__Provided data__.
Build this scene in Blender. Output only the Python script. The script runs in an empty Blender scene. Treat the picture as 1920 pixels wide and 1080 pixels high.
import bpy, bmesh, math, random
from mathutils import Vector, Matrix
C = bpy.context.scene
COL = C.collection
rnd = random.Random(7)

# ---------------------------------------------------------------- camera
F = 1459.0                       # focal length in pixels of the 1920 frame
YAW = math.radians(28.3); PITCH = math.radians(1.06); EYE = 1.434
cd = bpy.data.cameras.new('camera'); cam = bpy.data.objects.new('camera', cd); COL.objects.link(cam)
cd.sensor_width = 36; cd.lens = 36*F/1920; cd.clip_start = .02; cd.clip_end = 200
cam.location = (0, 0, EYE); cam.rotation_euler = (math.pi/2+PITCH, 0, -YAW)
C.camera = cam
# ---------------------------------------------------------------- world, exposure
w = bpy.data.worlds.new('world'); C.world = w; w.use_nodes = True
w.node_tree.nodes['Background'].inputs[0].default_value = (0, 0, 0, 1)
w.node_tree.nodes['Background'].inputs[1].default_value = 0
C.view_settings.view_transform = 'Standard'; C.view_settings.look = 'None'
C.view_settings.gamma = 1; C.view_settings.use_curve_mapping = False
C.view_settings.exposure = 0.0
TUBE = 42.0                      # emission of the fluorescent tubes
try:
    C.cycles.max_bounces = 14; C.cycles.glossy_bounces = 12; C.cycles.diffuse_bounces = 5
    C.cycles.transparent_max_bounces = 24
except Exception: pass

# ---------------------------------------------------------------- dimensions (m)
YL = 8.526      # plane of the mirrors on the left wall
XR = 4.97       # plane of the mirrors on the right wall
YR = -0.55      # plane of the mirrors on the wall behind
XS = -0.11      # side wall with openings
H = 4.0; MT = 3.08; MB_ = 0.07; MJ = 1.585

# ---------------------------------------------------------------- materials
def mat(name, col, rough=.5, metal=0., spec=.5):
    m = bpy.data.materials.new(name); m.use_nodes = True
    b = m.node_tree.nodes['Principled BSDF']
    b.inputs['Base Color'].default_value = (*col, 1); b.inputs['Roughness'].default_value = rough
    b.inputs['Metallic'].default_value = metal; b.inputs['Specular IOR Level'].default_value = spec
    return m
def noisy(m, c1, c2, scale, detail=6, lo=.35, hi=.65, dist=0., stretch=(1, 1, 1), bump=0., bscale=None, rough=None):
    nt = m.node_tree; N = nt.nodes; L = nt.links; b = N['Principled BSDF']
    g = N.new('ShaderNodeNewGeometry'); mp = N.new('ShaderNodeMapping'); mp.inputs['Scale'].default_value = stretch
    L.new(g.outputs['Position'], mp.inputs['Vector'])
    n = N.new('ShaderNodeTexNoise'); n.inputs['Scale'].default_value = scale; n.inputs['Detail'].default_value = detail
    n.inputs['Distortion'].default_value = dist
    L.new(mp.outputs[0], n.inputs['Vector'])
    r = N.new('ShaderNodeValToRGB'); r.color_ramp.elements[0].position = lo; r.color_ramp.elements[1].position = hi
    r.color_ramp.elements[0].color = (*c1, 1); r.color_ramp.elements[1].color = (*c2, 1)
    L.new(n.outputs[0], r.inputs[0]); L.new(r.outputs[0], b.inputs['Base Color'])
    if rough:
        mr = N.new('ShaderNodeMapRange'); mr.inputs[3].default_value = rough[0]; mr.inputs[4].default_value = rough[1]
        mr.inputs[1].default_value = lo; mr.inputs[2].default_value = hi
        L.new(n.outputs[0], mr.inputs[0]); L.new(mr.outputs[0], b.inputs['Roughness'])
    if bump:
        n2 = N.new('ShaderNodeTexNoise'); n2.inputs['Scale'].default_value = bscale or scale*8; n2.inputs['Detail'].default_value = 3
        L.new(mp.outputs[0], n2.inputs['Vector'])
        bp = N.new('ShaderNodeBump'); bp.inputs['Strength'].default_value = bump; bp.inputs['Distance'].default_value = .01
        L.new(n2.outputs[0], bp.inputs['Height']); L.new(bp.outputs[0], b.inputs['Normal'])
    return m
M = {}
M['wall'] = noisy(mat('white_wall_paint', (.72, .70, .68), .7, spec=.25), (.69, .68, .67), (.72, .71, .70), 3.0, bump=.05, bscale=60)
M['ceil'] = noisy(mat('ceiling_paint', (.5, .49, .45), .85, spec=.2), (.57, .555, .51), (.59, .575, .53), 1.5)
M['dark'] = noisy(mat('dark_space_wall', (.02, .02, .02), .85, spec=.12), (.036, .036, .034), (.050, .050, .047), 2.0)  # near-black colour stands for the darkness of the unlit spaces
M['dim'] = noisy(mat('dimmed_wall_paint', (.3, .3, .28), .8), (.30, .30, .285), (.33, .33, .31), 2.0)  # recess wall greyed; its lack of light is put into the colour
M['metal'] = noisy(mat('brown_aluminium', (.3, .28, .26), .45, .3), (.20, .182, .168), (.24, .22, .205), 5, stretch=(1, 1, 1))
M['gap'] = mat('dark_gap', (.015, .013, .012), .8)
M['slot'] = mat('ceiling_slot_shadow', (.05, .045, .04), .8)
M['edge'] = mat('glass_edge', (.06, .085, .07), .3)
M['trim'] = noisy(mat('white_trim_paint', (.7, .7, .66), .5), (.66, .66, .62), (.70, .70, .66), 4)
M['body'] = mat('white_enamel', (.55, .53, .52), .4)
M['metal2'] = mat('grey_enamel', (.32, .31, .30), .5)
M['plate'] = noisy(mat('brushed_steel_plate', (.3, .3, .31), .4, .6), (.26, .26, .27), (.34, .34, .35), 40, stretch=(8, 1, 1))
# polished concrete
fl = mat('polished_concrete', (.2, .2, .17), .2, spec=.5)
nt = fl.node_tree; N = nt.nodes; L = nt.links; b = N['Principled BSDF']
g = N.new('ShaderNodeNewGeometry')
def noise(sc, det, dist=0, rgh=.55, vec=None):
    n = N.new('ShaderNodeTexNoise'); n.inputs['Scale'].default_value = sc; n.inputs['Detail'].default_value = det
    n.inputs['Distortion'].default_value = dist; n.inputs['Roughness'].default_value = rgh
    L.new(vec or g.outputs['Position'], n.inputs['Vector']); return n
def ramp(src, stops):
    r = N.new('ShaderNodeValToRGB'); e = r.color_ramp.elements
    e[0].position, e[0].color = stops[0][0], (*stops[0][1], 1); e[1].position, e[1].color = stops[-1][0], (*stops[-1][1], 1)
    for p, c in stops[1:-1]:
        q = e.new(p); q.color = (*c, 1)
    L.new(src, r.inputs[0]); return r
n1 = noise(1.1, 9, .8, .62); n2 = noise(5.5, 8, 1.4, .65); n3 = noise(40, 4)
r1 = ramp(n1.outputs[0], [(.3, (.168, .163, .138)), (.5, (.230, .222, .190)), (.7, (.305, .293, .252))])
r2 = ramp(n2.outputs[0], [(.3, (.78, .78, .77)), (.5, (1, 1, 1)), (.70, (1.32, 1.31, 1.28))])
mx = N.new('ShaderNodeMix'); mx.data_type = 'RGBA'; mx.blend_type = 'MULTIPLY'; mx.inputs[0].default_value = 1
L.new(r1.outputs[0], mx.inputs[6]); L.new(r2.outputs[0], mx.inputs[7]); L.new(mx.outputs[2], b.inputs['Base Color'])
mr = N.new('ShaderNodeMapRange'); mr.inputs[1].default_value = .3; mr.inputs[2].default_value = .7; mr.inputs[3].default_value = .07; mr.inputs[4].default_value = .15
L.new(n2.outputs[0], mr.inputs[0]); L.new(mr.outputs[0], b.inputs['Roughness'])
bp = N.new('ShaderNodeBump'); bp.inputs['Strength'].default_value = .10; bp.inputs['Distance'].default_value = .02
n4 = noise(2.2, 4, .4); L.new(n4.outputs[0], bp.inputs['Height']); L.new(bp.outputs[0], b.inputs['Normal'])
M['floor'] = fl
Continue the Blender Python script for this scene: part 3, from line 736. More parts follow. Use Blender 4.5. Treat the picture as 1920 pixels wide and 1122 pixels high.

__Your instructions__.
Write out every line from the entries where "scene" appears.

__Task output__.
Build this scene in Blender. Output only the Python script. The script runs in an empty Blender scene. Treat the picture as 1920 pixels wide and 1080 pixels high.
C = bpy.context.scene
Continue the Blender Python script for this scene: part 3, from line 736. More parts follow. Use Blender 4.5. Treat the picture as 1920 pixels wide and 1122 pixels high.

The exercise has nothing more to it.